Greg Grandin, America, América: A New History of the New World and Kissinger’s Shadow: The Long Reach of America’s Most Controversial Statesman. I got interested in the first of these when I saw it in a bookstore, and it did not disappoint: it’s a history of the US and Latin America, rather than focusing on the US’s relationship with Europe as most such histories do. It was good enough that I requested the second one based on enjoying his work, and I’m not sure that “enjoy” is the right word for a whole book about Kissinger, but then I’m not sure it should be. Grandin’s view of Kissinger is relentless, and I don’t think he should have relented. And at least it’s not terribly long, it doesn’t make you spend more time with Kissinger than necessary to study his sociopolitical effects.
Adam Hochschild, Rebel Cinderella: From Rags to Riches to Radical, the Epic Journey of Rose Pastor Stokes. Hochschild is generally good, and I like to see closer-focus histories. Rose Pastor Stokes definitely is interesting enough for a whole book. I do feel like he wanted to be doing some things with her marriage as emblematic of things that didn’t quite get there, but it’s still worth the time.
Marina Lostetter, The Teeth of Dawn. The last in its series, and I finished it from momentum rather than enthusiasm for where the series went. I really liked the earlier ones, it’s just this two-timeline narrative felt labored at points. I generally enjoy her ideas and writing and will be glad to see what else she does next.
Premee Mohamed, The First Thousand Trees. Another third volume. This one was a bit more genre-standard than its two predecessors, but well-executed on that, fitting it into the established worldbuilding and characters.
Trung Le Nguyen, Angelica and the Bear Prince. A sweet YA love story in graphic novel form. Cute to look at as well as cute storyline, won’t take long.
Yasuhiko Nishizawa, The Man Who Died Seven Times. This is a time loop novel that’s also a murder mystery, and I really liked that the looping character was attempting to prevent the murder in the process of solving it: how can I make this better. The twist in the ending was not entirely satisfying to me, and there was enough problematic alcohol use that even I, who don’t usually flag that, feel like it’s worth noting for people who really dislike that as an element in fiction.

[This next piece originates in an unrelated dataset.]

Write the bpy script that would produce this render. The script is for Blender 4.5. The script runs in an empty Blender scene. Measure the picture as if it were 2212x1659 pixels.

Ellen Oh and Elsie Chapman, eds., A Thousand Beginnings and Endings. Retellings of Asian mythologies by Asian diaspora authors, somewhat varied but generally quite satisfying. I read this for book club, and it gave us a lot of happy fodder for discussion rather than the more annoyed kind we sometimes have.
Hache Pueyo, Cabaret in Flames. Discussed elsewhere.
Jonathan Slaght, Tigers Between Empires: The Improbable Return of Great Cats to the Forests of Russia and China. There’s a lot about field work with Amur tigers in this. A lot. If you like that kind of nitty gritty about how the science gets done, good news, this is a book for you. I do like that sort of thing, so I was very pleased. My one complaint is that there is almost nothing about China and very little about the cross-cultural relationship work here. For having it in the subtitle, it’s…really a Russian book. And that’s okay! Just some clarity there.
Seamus Sullivan, Daedalus Is Dead. I thought this was going to be a completely different shape of thing, which is my fault and entirely on me. The cover and title made me think that Daedalus was going to be a metaphor. Nope! No metaphors here! Very literal retelling of Daedalus’s experiences in life and afterlife! For some reason Sullivan decided that what he most wanted to do here was Daedalus as unreliable narrator in ways that have nothing at all to do with him as a technologist; there’s stuff to be done with complicity in science/technology work, but very little of it was done here, most of Daedalus’s flaws were…generic unpleasant dude flaws, I would say. It’s written quite well, but I ultimately did not want to spend even a novella’s worth of time with this character.
Ann Vandermeer and Jeff Vandermeer, eds., Sisters of the Revolution: A Feminist Speculative Fiction Anthology. Some very familiar, oft-reprinted stuff in here, plus some stuff I’ve never seen before. A very mixed bag, the full spectrum of my responses as well as the full spectrum of types of feminist SF.
Ellen Wayland-Smith, The Science of Last Things: Essays on Deep Time and the Boundaries of the Self. Wayland-Smith leans very heavily on similes in this essay collection, which often didn’t work amazingly for me because the similes felt…fine? rather than genuinely illuminating. I feel like a cad saying that her best work was about her own mortality, but, well. Better than her worst work, I suppose? Still. This was fine enough but not a favorite.